2. Some one may be wondering, “Why ask about my commitment to God’s church?” “Commitment” is IMPORTANT TO GOD. The Bible tells us that “the LORD keeps close watch over the whole world, to give strength to those whose hearts are [fully committed] to him” (2 Chronicles 16:9 GNB [NIV]). Each Sunday this month, we will discover one commitment you and I can make to God’s church. This week we’ll look at the unity of the church – our relationships to each other.

Thesis: God clearly commands his people to protect the church’s unity. He says, “Make every effort to keep the unity of the Spirit through the bond of peace” (Ephesians 4:3).

Key Question: How can we protect the unity of God’s Church?

God gives the answer in several places. Let’s look at three today.

A. We can protect the unity of the church by acting with LOVE toward each other. The Bible says, “Now that you have purified yourselves by obeying the truth so that you have sincere love for your brothers, love one another deeply, from the heart.” (1 Peter 1:22).

1. The love we have for each other is to be based on obedience to the Bible. It is an act not simply a feeling. This love calls us to help others no matter what it costs us in terms of comfort and time.

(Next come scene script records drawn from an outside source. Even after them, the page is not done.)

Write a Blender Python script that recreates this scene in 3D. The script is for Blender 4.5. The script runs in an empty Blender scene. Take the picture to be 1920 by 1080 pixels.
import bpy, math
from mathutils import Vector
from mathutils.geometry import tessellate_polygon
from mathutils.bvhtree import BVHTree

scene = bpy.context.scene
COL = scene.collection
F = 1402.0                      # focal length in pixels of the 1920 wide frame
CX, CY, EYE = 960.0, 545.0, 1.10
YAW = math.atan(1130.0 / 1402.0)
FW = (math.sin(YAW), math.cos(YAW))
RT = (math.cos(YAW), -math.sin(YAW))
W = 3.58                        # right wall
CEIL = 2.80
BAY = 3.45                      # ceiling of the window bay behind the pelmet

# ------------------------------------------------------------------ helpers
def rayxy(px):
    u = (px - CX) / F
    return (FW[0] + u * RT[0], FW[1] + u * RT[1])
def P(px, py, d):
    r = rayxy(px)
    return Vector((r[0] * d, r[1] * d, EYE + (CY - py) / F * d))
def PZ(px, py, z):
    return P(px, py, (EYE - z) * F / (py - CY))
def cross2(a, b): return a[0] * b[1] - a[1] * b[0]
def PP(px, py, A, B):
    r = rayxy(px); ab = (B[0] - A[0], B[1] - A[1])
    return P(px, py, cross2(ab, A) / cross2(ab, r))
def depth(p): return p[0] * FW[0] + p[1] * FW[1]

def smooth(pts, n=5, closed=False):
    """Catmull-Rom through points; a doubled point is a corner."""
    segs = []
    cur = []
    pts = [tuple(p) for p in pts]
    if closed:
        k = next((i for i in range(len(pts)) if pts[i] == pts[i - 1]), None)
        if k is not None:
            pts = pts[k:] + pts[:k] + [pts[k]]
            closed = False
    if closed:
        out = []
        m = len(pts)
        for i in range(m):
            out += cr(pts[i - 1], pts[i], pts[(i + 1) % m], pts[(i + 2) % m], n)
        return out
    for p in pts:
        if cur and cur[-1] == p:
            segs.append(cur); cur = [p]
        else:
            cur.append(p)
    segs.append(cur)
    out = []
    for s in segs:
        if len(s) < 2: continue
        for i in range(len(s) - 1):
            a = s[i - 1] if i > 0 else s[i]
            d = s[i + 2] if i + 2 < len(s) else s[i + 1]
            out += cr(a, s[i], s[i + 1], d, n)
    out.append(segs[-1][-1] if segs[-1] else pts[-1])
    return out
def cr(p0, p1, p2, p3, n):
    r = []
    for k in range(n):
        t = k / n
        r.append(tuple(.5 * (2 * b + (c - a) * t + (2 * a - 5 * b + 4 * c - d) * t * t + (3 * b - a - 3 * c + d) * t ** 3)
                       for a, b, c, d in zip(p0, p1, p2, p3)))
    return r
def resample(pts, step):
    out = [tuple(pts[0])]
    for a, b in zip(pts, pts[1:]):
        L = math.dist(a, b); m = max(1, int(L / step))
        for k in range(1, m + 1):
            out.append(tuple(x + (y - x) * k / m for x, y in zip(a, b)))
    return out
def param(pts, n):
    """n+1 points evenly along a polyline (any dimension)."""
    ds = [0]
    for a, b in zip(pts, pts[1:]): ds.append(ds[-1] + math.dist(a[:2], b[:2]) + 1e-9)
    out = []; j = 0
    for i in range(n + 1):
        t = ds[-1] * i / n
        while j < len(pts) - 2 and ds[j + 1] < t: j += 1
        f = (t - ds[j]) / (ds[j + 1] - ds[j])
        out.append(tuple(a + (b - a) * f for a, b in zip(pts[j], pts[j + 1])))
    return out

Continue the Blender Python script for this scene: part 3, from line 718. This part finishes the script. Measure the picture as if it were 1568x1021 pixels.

2. The love we have for each other is to be “sincere” – literally “without hypocrisy.” It cannot be an act or a put on. It has to go much deeper than mere appearances. We need to truly love and care for each other.

3. The love we have for each other needs to grow until we care for each other deeply and “from the heart.”

B. We can protect the unity of the church by speaking to BUILD others UP. “Do not let any unwholesome talk come out of your mouths, but only what is helpful for building others up according to their needs, that it may benefit those who listen. Get rid of all bitterness, rage and anger, brawling and slander, along with every form of malice. Be kind and compassionate to one another, forgiving each other, just as in Christ God forgave you” (Ephesians 4:29, 31-32).

1. As God’s people we must focus on “what is helpful for building others up.” Our driving purpose when we speak to each other should zero in on how to meet “their needs” not on what will make us feel good. As we learn to talk to each other this way, everyone who hears our speech will benefit. Some will be instructed. Others will be encouraged. But we will all be healed and will thank God for releasing us from the shame others have heaped upon us.

2. Unfortunately this kind of speech is not natural for us. We live in a world full of “unwholesome talk.” “Unwholesome talk” is sickening speech. It is foul and destructive. It’s as painful to the ears as the stench of rotten fish is to our noses. It pollutes the hearts and minds of all that hear it. It grinds individuals down and fills them with shame.

 “Unwholesome talk” is the obviously abusive, vulgar, and degrading talk that hurts. It includes “gossip” which implies telling the truth about someone in order to hurt him or her. It also embraces “slander” which is spreading lies to wound another person. “Unwholesome talk” is seasoned with hatred, bitterness and unforgiveness.

 “Unwholesome” talk can be subtle too. A person can be hurt by harsh commands, unsolicited advice, sarcasm, lecturing and unending criticism. All of these obviously hurtful and not so obviously hurtful forms of communication are verbal vandalism. They must not “come out of [our] mouths.”

C. We can protect the unity of the church by FOLLOWING the leaders. The Bible tells us “Obey your leaders and submit to their authority. They keep watch over you as men who must give an account. Obey them so that their work will be a joy, not a burden, for that would be of no advantage to you” (Hebrews 13:17).